Donaldson was about as good of a player as you can get on a one-year contract. Signing him was not a knock on Johan Camargo’s performance in 2018 whatsoever, as he posted a WAR above 3 as a starter.

The Latin America-born infielder was never a highly-touted prospect coming up the pipeline but impressed with his high contact tool and defensive prowess at the upper levels of the minors, earning his first crack with the major league club. That translated to the next level, as Camargo hit .299 in his first stint with the Braves and established his spot on the roster full-time. Then 2018 came, and seemingly out of nowhere, Camargo went from a pure contact guy to a well-rounded everyday player. He had the best power output of his entire professional career, recording 19 home runs, 76 RBI and a .806 OPS in just 134 games. Still, passing up on an MVP-talent like Donaldson on a one-year deal was something Anthopoulos could not refuse

The thought was that Donaldson would step into the everyday role, and Camargo would operate as a super-utility player, starting at various positions around the diamond.  However, the situation was mismanaged from the get-go, and Camargo failed to see anything near consistent at-bats. As a result, he slumped severely in 2019. The Braves sent him back down to AAA to receive regular at-bats, and that’s where we began to see the Camargo of old again. He set Gwinnett Country on fire, going 28-58 with 8 extra-base hits and 15 RBI, which was all the organization needed to see. Though a tiny sample size, upon being promoted back to the bigs, Camargo continued on his tear, going 5-for-11 with two bombs. He was getting hot right before the postseason, but he then suffered a hairline fracture in his shin, which sidelined him for the remainder of the season. Injuries were not the only thing holding his body back in 2019, though. 

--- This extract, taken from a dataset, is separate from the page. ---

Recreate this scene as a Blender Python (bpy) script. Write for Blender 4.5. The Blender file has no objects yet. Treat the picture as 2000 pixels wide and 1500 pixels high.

Though he primarily plays third base, Camargo was clocked in as the slowest shortstop in baseball last season at 25.6 feet/second, and that is a big reason why the Braves brought Adeiny Hechavarria on board. Understandably, Camargo felt that he was not at the right playing weight, and he has cut 18 pounds this offseason, looking as slim as he did when he first arrived to the majors:

Consistent playing time and being in better shape could be an excellent recipe for success in 2020. Camargo was so fun to watch in 2018. He is talented and has some of the best hair in baseball. The Braves also have Austin Riley, who can play third base, and odds are one of the two will be able to fill in for Donaldson admirably. Camargo’s 2020 performance will be a noteworthy X-Factor in regards to the team’s success, and he will likely receive the first crack as the starting third baseman.